» Task: Find every line with the word "wide" and give their count, nothing else.

» Data lines:
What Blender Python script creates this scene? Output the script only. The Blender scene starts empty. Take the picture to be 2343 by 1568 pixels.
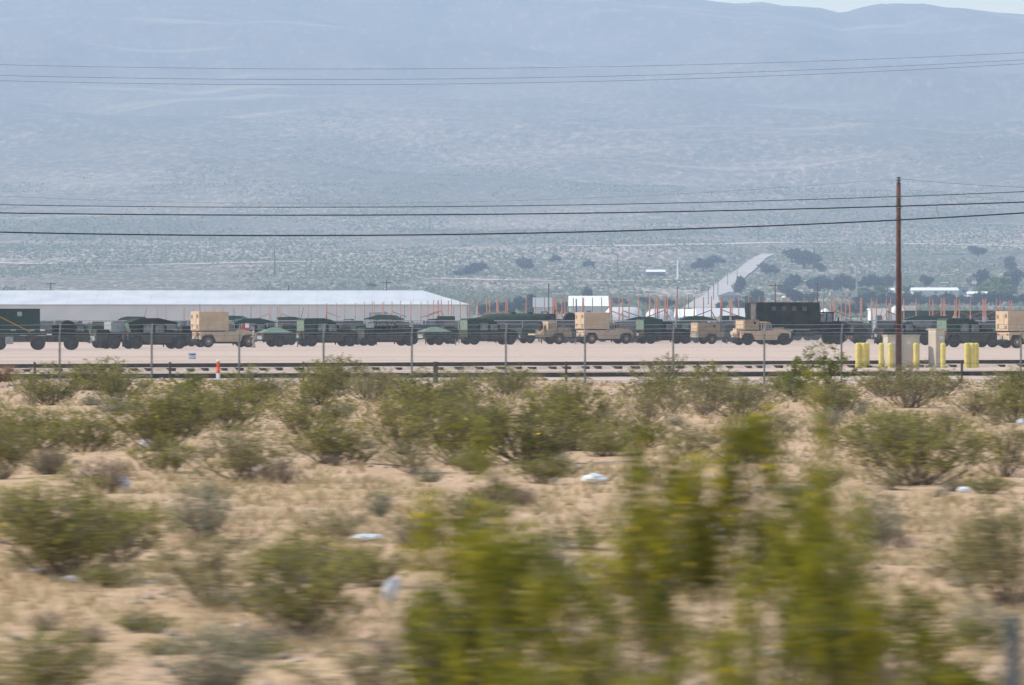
import bpy, math, random
import numpy as np
from mathutils import Vector
random.seed(7); np.random.seed(7)
S = bpy.context.scene
C = S.collection
R = math.radians
# ---------------------------------------------------------------- camera, world, sun, exposure
EYE = 2.33
FPX = 13309.0            # focal length in the units of a 2342 wide frame
cam_d = bpy.data.cameras.new('camera'); cam = bpy.data.objects.new('camera', cam_d); C.objects.link(cam)
cam.location = (0, 0, EYE); cam.rotation_euler = (R(90 - 0.2325), 0, 0)
cam_d.sensor_width = 36; cam_d.lens = 36 * FPX / 2342
cam_d.clip_start = 0.5; cam_d.clip_end = 60000
cam_d.dof.use_dof = True; cam_d.dof.focus_distance = 520
cam_d.dof.aperture_fstop = 13; cam_d.dof.aperture_ratio = 0.155
S.camera = cam
SUN_EL, SUN_AZ = 46, -90      # azimuth from +Y, negative = left of the view
w = bpy.data.worlds.new('World'); S.world = w; w.use_nodes = True
nt = w.node_tree; bg = nt.nodes['Background']
sky = nt.nodes.new('ShaderNodeTexSky'); sky.sky_type = 'NISHITA'; sky.sun_disc = False
sky.sun_elevation = R(SUN_EL); sky.sun_rotation = R(SUN_AZ)
sky.air_density = 1.6; sky.dust_density = 0.3; sky.ozone_density = 1.0
nt.links.new(sky.outputs[0], bg.inputs[0]); bg.inputs[1].default_value = 0.15
sd = bpy.data.lights.new('sun', 'SUN'); sd.energy = 4.0; sd.angle = R(0.53); sd.color = (1, 0.92, 0.80)
sun = bpy.data.objects.new('sun', sd); C.objects.link(sun)
sv = Vector((math.sin(R(SUN_AZ)) * math.cos(R(SUN_EL)), math.cos(R(SUN_AZ)) * math.cos(R(SUN_EL)), math.sin(R(SUN_EL))))
sun.rotation_euler = (-sv).to_track_quat('-Z', 'Y').to_euler()
S.view_settings.view_transform = 'Standard'; S.view_settings.look = 'None'
S.view_settings.exposure = 0.40; S.view_settings.gamma = 1; S.view_settings.use_curve_mapping = False
S.cycles.use_denoising = True
S.cycles.volume_bounces = 1
S.cycles.max_bounces = 6; S.cycles.diffuse_bounces = 3; S.cycles.transparent_max_bounces = 16
HAZE_DENSITY = 1.35e-4
HAZE_COLOR = (0.585, 0.745, 0.97)

# ---------------------------------------------------------------- noise and terrain
_rs = np.random.RandomState(11)
_LAT = _rs.rand(256, 256)
def vnoise(x, y):
    x = np.asarray(x, float); y = np.asarray(y, float)
    xi = np.floor(x).astype(int); yi = np.floor(y).astype(int)
    fx = x - xi; fy = y - yi
    fx = fx * fx * (3 - 2 * fx); fy = fy * fy * (3 - 2 * fy)
    a = _LAT[xi % 256, yi % 256]; b = _LAT[(xi + 1) % 256, yi % 256]
    c = _LAT[xi % 256, (yi + 1) % 256]; d = _LAT[(xi + 1) % 256, (yi + 1) % 256]
    return (a * (1 - fx) + b * fx) * (1 - fy) + (c * (1 - fx) + d * fx) * fy - 0.5
def fbm(x, y, o=4):
    t = 0; a = 1.0
    for k in range(o):
        t = t + a * vnoise(x * 2 ** k + 17.3 * k, y * 2 ** k + 9.1 * k); a *= 0.5
    return t
PD = np.array([-200, 1250, 1500, 2000, 2500, 3200, 4000, 5000, 6500, 8000, 9500, 10500, 13000], float)
PZ = np.array([0, 0, 1.2, 6.1, 11.7, 28.8, 59, 115, 224, 363, 523, 470, 300], float)
SKX = np.array([-2500, -600, 300, 900, 1400, 1660, 1690, 1730, 1830, 1900, 1925, 1960, 2000, 2100, 2200, 2342, 2700, 3400, 5000], float)
SKY = np.array([20, -30, -70, -60, -25, 0, 5, 1, 9, 19, 26, 13, 1, 2, 13, 27, 30, -10, 10], float)
def sm(a, b, x):
    t = np.clip((x - a) / (b - a), 0, 1); return t * t * (3 - 2 * t)
def H(x, y):
    x = np.asarray(x, float); y = np.asarray(y, float)
    z = np.interp(y, PD, PZ)
    z = z * 0.5 + 0.25 * (np.interp(y - 220, PD, PZ) + np.interp(y + 220, PD, PZ))
    xd = x / np.maximum(y, 1) * FPX + 1171
    sk = np.interp(xd, SKX, SKY)
    z = z * (1 + sm(6500, 9500, y) * (-sk + 4) / 730.0)
    m = sm(3300, 7800, y)
    warp = 500 * fbm(x / 1900., y / 2400., 2)
    rid = 1 - 2 * np.abs(fbm((x + warp) / 620., (y + 0.6 * x) / 900., 4))
    crest = 1 - 0.93 * np.exp(-((y - 9500) / 420.) ** 2)
    z = z + m * crest * (rid - 0.62) * 48 + sm(2200, 4200, y) * (1 - m) * 9 * fbm(x / 260., y / 420., 3)
    z = z + sm(9200, 9700, y) * 0
    z = z + sm(8800, 9300, y) * 5 * fbm(x / 45., y / 90., 3)
    near = 1 - sm(193, 199, y)
    z = z + near * (0.10 * fbm(x / 3.1, y / 4.0, 3) + 0.035 * fbm(x / 0.55, y / 0.7, 2))
    z = z + near * sm(178, 188, y) * (0.20 + 0.25 * fbm(x / 5., y / 9., 3))
    return z
def h1(x, y): return float(H(x, y))
def pt(xd, d, z=None):
    """point at distance d on the line of sight of column xd; on the ground unless z is given"""
    x = (xd - 1171) / FPX * d
    return Vector((x, d, h1(x, d) if z is None else z))
def dist_of(yd): return EYE * FPX / (yd - 730.0)
def gpt(xd, yd):
    """far ground point seen at (xd, yd): march along the line of sight over the terrain"""
    ds = np.arange(1250, 9500, 6.0)
    xs = (xd - 1171) / FPX * ds
    a = 730 - (H(xs, ds) - EYE) * FPX / ds
    k = np.argmax(a <= yd)
    return Vector((xs[k], ds[k], h1(xs[k], ds[k])))

# ---------------------------------------------------------------- materials
MATS = {}
def mat(name, col, rough=0.8, metal=0.0, col2=None, scale=6.0, amount=0.5, bump=0.0, detail=4, spec=0.3, island=0.0, trans=0.0):
    if name in MATS: return MATS[name]
    m = bpy.data.materials.new(name); m.use_nodes = True; n = m.node_tree.nodes; l = m.node_tree.links
    b = n['Principled BSDF']; b.inputs['Roughness'].default_value = rough; b.inputs['Metallic'].default_value = metal
    b.inputs['Specular IOR Level'].default_value = spec
    c2 = col2 if col2 else tuple(v * 0.72 for v in col)
    tc = n.new('ShaderNodeTexCoord'); no = n.new('ShaderNodeTexNoise'); no.inputs['Scale'].default_value = scale
    no.inputs['Detail'].default_value = detail
    l.new(tc.outputs['Object'], no.inputs['Vector'])
    rp = n.new('ShaderNodeValToRGB'); rp.color_ramp.elements[0].position = 0.5 - amount / 2 * 0.6; rp.color_ramp.elements[1].position = 0.5 + amount / 2 * 0.6
    rp.color_ramp.elements[0].color = (*c2, 1); rp.color_ramp.elements[1].color = (*col, 1)
    l.new(no.outputs['Fac'], rp.inputs[0])
    out = rp.outputs[0]
    if island:
        g = n.new('ShaderNodeNewGeometry'); hs = n.new('ShaderNodeHueSaturation')
        mr = n.new('ShaderNodeMapRange'); mr.inputs[3].default_value = 1 - island; mr.inputs[4].default_value = 1 + island
        l.new(g.outputs['Random Per Island'], mr.inputs[0]); l.new(mr.outputs[0], hs.inputs['Value']); l.new(out, hs.inputs['Color']); out = hs.outputs[0]
    l.new(out, b.inputs['Base Color'])
    if bump:
        bp = n.new('ShaderNodeBump'); bp.inputs['Strength'].default_value = bump; bp.inputs['Distance'].default_value = 0.02
        l.new(no.outputs['Fac'], bp.inputs['Height']); l.new(bp.outputs[0], b.inputs['Normal'])
    if trans:
        tl = n.new('ShaderNodeBsdfTranslucent'); mx = n.new('ShaderNodeMixShader'); mx.inputs[0].default_value = trans
        l.new(out, tl.inputs[0]); l.new(b.outputs[0], mx.inputs[1]); l.new(tl.outputs[0], mx.inputs[2]); l.new(mx.outputs[0], n['Material Output'].inputs['Surface'])
    MATS[name] = m; return m
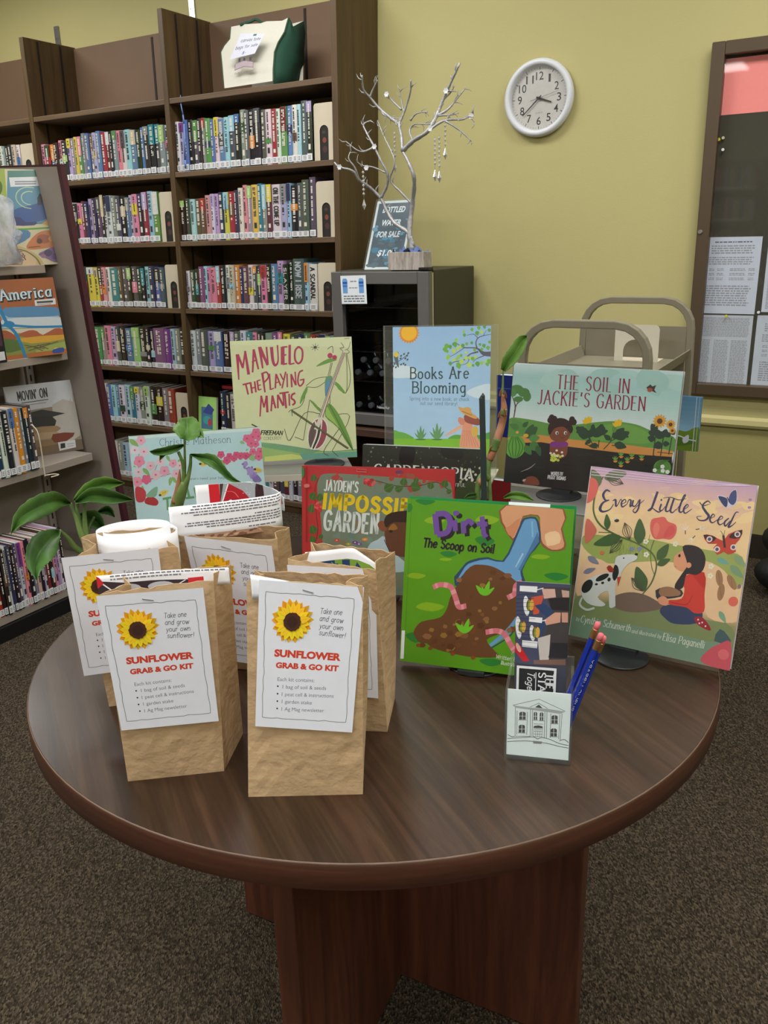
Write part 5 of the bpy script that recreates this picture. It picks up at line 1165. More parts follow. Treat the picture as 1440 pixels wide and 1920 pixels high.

» Answer to this problem: 2